Barraza was held outside Reyes' home by officers who allowed the press to interview the suspect, standard practice in Mexico.

"Yes, I did it," Barraza said. She quickly added, "Just because I'm going to pay for it, that doesn't mean they're going to hang all the crimes on me."

Asked if she was the serial killer, Barraza said, "No." Asked how many murders she had committed, she replied, "This is the first."

At least seven elderly women have been strangled or beaten to death in Mexico City in recent years in crimes police say were probably committed by the same person.

Authorities have said they were unsure if 22 other similar killings in the past several years were related.

Mexico City Attorney General Bernardo Batiz told a news conference that police had acquired enough evidence to make him confident "that we have the person ... who committed the homicides."

Batiz said Barraza's fingerprints matched those left at the scene of 10 other murders, plus at the scene of an attempted murder.

"So we are certain that there are sufficient elements to arrest her" for the murders, he said.

Batiz added that Barraza admitted to killing Reyes and described her actions in some of the other killings, which he called a tacit admission of her guilt.

Police have 48 hours to charge Barraza with the murders.

Previous witnesses had described the Mataviejitas as "mannish" in appearance, leading police to spend months detaining, questioning and fingerprinting transvestites in the case.

Police Chief Joel Ortega said Barraza, a robust woman with short, dyed-reddish-blond hair, had characteristics matching those of the composite profile of the suspected serial killer, including a similar haircut and facial mole.

Police said Reyes was strangled with a stethoscope.

Ismael Alvarado Ruiz, one of two policemen who detained Barraza, said a neighbor alerted them to the suspect as she ran from Reyes' modest one-story brick house in a working-class neighborhood.

"This person started running, and my partner and I caught her by the arms and took her back to the patrol car," Alvarado Ruiz said. "We went back to the house, and everything was scattered all around."

Police said they found a stethoscope and social benefits papers in Barraza's possession, along with a card identifying her as a social worker.

Police have long believed that the serial killer gained access to victims' homes by offering to sign them up for pensions or other programs for the elderly.

But Barraza said she had come to the victim's home to ask for work as a laundress.
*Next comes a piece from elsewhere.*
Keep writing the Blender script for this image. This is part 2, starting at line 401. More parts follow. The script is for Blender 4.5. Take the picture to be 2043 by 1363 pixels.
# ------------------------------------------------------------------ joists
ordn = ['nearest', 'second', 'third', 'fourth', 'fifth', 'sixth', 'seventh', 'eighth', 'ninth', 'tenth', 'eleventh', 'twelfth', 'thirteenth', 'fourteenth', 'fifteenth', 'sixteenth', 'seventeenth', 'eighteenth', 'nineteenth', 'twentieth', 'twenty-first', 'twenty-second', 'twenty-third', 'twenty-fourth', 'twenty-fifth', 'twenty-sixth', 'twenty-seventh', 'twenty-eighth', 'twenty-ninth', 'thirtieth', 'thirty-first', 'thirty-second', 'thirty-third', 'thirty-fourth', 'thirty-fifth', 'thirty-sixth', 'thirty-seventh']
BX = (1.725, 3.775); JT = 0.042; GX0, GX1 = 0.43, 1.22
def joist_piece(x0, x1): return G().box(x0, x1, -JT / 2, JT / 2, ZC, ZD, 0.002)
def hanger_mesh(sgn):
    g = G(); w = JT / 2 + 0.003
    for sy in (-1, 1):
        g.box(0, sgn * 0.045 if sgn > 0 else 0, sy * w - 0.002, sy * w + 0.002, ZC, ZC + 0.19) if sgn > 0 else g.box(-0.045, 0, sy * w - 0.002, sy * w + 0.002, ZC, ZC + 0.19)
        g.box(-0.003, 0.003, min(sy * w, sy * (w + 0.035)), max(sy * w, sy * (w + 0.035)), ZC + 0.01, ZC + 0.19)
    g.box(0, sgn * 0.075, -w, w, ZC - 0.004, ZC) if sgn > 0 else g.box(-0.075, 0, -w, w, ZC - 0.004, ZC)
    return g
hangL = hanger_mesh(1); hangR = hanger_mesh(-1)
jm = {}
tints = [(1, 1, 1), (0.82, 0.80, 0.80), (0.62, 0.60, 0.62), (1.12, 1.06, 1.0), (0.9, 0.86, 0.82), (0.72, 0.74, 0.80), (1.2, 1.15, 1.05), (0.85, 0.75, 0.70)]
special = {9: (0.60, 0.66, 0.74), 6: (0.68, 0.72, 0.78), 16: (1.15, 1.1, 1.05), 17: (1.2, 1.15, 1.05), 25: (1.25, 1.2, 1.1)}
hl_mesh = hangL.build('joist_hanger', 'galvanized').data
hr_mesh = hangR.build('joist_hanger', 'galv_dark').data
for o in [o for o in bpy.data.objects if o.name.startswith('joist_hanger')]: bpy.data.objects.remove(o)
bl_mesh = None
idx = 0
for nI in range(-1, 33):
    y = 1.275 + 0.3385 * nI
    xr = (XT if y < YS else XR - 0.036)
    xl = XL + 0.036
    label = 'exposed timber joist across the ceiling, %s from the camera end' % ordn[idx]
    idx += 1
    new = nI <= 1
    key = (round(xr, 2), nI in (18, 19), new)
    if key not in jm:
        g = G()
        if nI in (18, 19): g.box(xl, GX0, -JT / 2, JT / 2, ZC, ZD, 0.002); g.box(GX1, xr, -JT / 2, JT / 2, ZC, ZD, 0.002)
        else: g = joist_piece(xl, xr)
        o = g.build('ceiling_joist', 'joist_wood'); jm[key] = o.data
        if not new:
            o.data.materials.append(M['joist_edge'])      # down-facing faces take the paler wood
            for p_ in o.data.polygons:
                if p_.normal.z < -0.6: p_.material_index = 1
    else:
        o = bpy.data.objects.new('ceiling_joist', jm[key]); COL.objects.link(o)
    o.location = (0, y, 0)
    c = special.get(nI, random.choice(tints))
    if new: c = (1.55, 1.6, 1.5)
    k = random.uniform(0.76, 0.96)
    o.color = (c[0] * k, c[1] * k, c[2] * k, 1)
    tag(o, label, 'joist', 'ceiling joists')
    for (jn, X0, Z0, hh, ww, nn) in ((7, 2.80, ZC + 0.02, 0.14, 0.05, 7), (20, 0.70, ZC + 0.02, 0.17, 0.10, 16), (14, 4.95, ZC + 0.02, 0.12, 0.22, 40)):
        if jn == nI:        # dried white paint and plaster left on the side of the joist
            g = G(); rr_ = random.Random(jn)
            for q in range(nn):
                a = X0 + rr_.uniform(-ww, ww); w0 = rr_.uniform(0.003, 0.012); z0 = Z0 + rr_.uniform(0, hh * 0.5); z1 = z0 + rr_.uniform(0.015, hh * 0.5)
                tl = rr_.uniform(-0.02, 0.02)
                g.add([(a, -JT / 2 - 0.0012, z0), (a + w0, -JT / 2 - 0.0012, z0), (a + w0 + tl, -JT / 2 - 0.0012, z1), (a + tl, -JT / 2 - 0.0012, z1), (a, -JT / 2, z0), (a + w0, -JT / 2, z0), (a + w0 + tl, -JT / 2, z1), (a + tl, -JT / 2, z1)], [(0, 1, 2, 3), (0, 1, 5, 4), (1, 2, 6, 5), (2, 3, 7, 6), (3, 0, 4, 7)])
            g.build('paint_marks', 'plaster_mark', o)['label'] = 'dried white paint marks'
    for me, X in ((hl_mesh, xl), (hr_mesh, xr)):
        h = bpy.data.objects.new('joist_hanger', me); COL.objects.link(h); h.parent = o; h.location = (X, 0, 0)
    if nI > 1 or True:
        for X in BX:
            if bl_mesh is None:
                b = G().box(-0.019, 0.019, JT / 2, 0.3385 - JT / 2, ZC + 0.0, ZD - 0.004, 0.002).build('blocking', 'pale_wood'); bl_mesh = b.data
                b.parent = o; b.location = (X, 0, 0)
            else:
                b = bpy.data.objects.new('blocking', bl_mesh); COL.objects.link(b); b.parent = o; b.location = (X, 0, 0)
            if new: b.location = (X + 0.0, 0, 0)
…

"That's a lie. I wasn't carrying the documents they have there," she said. She did not offer a motive for the killing, but told reporters, "You'll know why I did it when you read my statement to police."

One of Reyes' neighbors, 73-year-old Lourdes Medina, remembered the victim as a tidy, hardworking woman.

"This is very sad. It's not fair," Medina said. "This could have happened to me."